Sub ClassCallbackDemo()
    Dim obj As Object
    Set obj = VBA.CreateObject("PythonInVBA.CallingBackIntoVBA")
    
    Dim oCallback As Callback
    Set oCallback = New Callback
    
    Debug.Print obj.DemoClassCallback(oCallback, 0, 1, 2)
    
    Set obj = Nothing
End Sub

So if I run ThisWorkbookCallbackDemo() then the expected output is

ThisWorkbook.ThisWorkbookCallback2
0 1 2

And if I run AppRunMacroDemo() then the expected output is

Module1_Proc1 running
Module1_Proc1 running foobar

And finally if I run ClassCallbackDemo() then the expected output is

Callback.ClassCallback2
0 1 2

Amending the script and picking up changes

So in the above code listing there is a routine PickupNewPythonScript() which I use to avoid having to reboot Excel. You might like to experiment with it, so make a change in the Python script, save your Python script changes then run PickupNewPythonScript() and see your changes effected.
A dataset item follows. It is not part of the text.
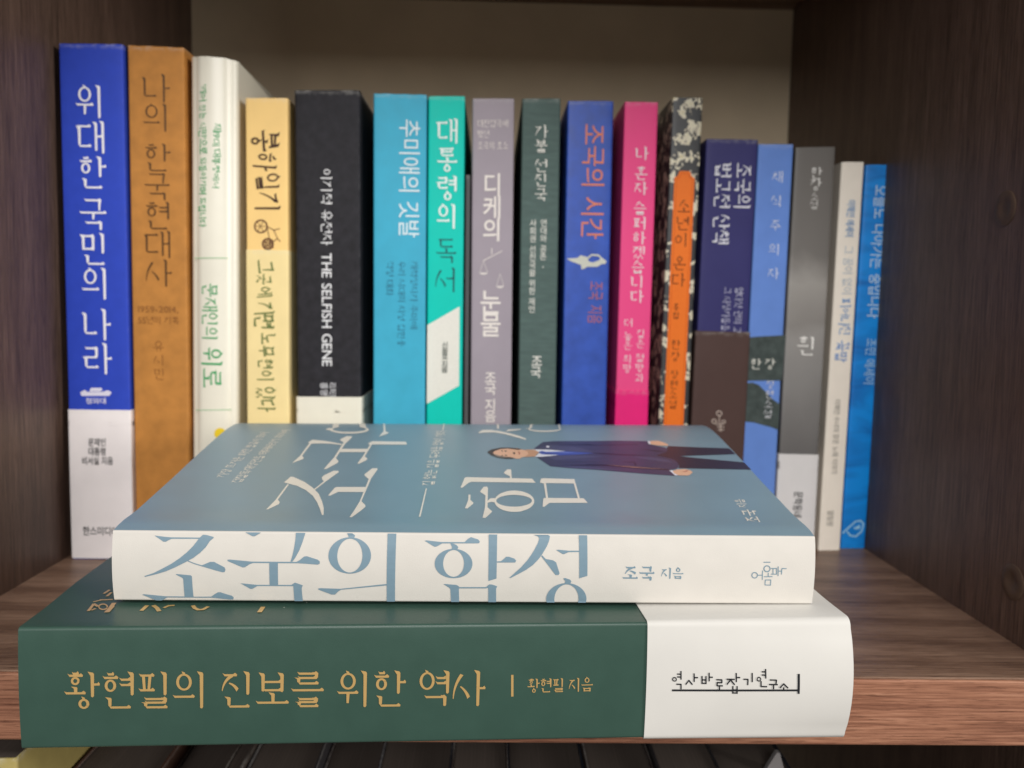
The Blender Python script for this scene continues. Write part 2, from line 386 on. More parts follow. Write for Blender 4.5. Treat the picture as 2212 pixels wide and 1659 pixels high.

I have added a commented out line of code in the Python script

#dispWb.madeUpName()

which if uncommented and effected will mean the expected output of running ThisWorkbookCallbackDemo() changes to

Error:<unknown>.madeUpName
 Locals:{ 'self': <CallingBackIntoVBA.CallingBackIntoVBA object at 0x030224D0>,
 'workbook': <PyIDispatch at 0x009EDF70 with obj at 0x009301BC>,
 'arg0': 0,
 'arg1': 1,
 'arg2': 2,
 'dispWb': <COMObject <unknown>>,
 'ex': AttributeError('<unknown>.madeUpName') }

thus demonstrating the local variables report.

Enjoy!

Final thoughts

If I could express a preference for which pattern to use I would pass in the Excel Application and use Application.Run. This is because the Application object is most durable. After all, workbooks can be unloaded meaning the callback target could go missing and you are calling on a null (stale) pointer. Moreover, an instance of a VBA class is even more temporary in that class instances can be torn down during a state loss.

I am pleased about running the Python COM server in a separate process and then killing it to spawn a refreshed and updated new instance picking up code changes. This is a major productivity boon.